Monday, December 21, 2015

Snake Awareness and Other Nonesense

I really enjoy the Basotho culture for many reasons.  They are polite, friendly, as far as political correctness goes they are in the 1600’s, and they are terrified of everything, especially snakes.  I hiked every weekend during training except one.  The Basotho are curious, which took me a while to get used to being asked “U ea kae?” or “where are you going?”.  I would reply I’m just walking or point and name a place such as Thaba Sefekini or that tree way over their.  Almost every time, someone would then ask “aren’t you scared?”.  The first couple of weeks I thought to myself that I possibly should be concerned, I mean I am in Africa after all.  A few more weeks into training and I just came to the conclusion that the Basotho are scared of everything.  

On multiple occasions I’ve seen kids and adults running for their lives from a small dust devil.  I asked one of my language and culture teachers where this incredible fear of spinning dust came about and received the best answer ever.  There is a Basotho myth, that many still believe, that dust devils are caused by snakes spinning in circles in order to transport across land quickly (I’m serious people).  So when I had to teach a life skills class (like home economics and health mixed) with my friend Rachel, she came up with the perfect class, SNAKE AWARENESS.  
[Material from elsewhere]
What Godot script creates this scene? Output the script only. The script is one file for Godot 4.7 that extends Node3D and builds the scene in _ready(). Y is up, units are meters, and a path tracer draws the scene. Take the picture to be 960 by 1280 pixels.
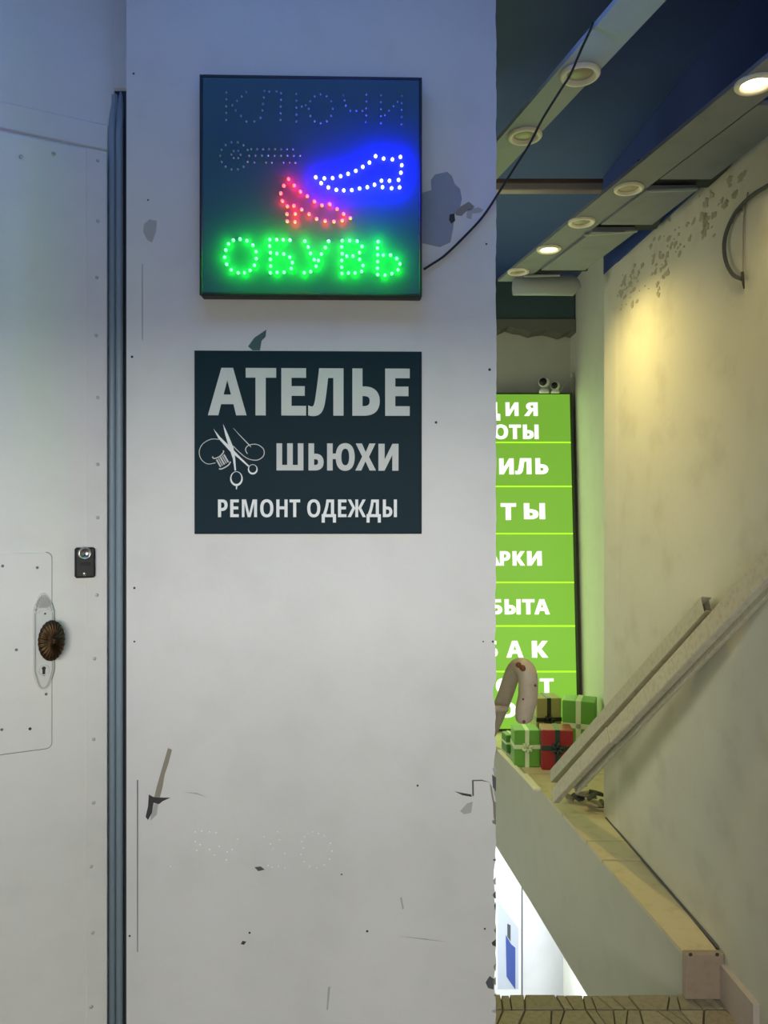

Rachel went over the background that snakes are cold blooded and yada yada, while I drew a map of the world.  My turn came and I basically named 3-5 of the most terrifying snakes on each continent (except Europe, where your only fear is French a**holes) and gave a backstory on each.  The material spoke for itself.  I found out there are poisonous flying snakes, spitting cobras, king cobras can stand 6 feet tall to face a predator, black mambas can out run a man and are aggressive, and sea snakes can live on piles of floating garbage in groups of 1000 - 2000.  The kids were taking better notes during the snake awareness class than during any of our math lectures.  I even brought in a string to whip at a girl in order to demonstrate how fast a snake can strike.  It’s kind of fun messing with kids, I mean teaching valuable lessons.

This is my friend Rachel.  Other than her taste in coffee, beer, and music, she's completely nuts.